Joined: Tue Jul 17, 2018 10:20 am
Posts: 21
Well, in your defense, this is the kind of setup that EVH ran in the late-70s so we're all kind of late to the party. You just need a dummy load that brings the amp's speaker signal back to line level and then a power amp with which to "re-amp" the signal. A set of powered studio monitors does that.


If you haven't tried IR and studio monitors, it's worth considering. It's definitely very cool. My interest stemmed from wanting to get my amps cranked up while also keeping things to a more reasonable playing volume.
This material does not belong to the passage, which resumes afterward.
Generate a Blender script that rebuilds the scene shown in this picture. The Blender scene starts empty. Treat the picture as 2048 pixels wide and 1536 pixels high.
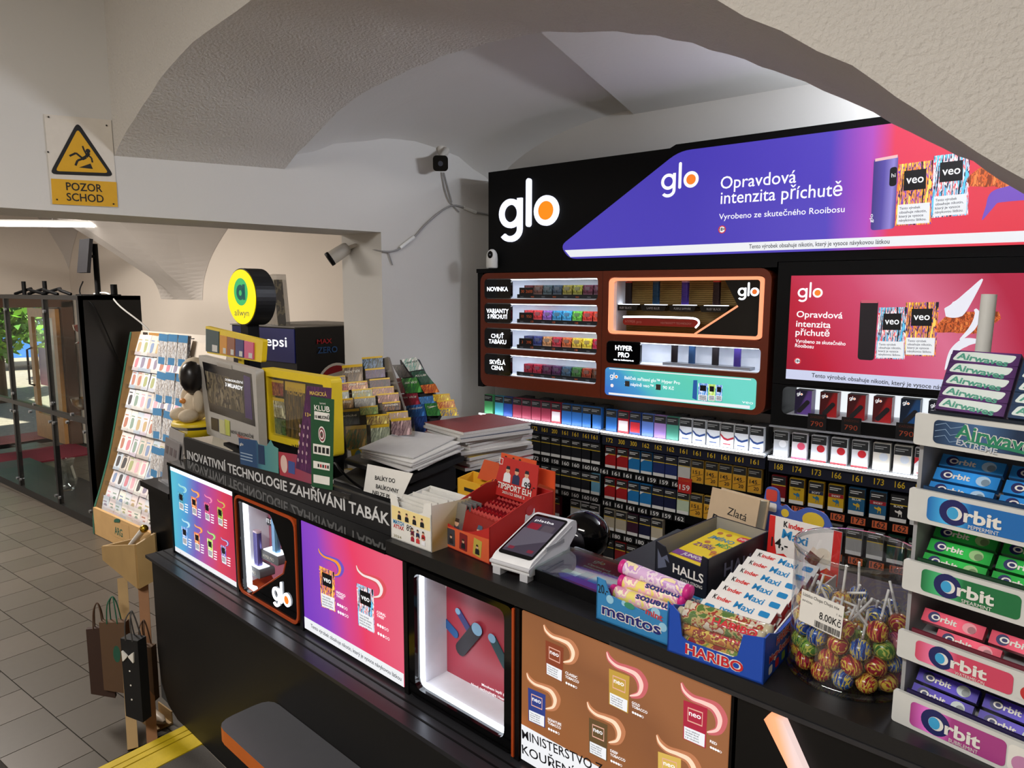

It's great to crank amps but even in a sizable living room, there's still way too much sound bouncing around. If you want to legitimately enjoy the experience, a big tube amp will really need a huge room in which all that sound can dissipate. You can throw a mic directly on a speaker and have it sound great, but your ears are a different story. And it's especially noticeable as you increase the gain!

So awhile back I bought a load box (Suhr Reactive Load) and an IR loader (Two Notes CAB). Together with a pair of decent studio monitors (KRK) I can crank an amp and still jam at volume levels that are FAR more bearable. I can also add some slight EQ beyond the amp to tailor the overall tone which is super helpful.

Another upside of these setups is that they can accommodate any amp you happen to come across. So once you have the gear in place, it's there.

In total I probably invested about $1,000. Each of the components runs about $350...loadbox, IR loader and studio monitors.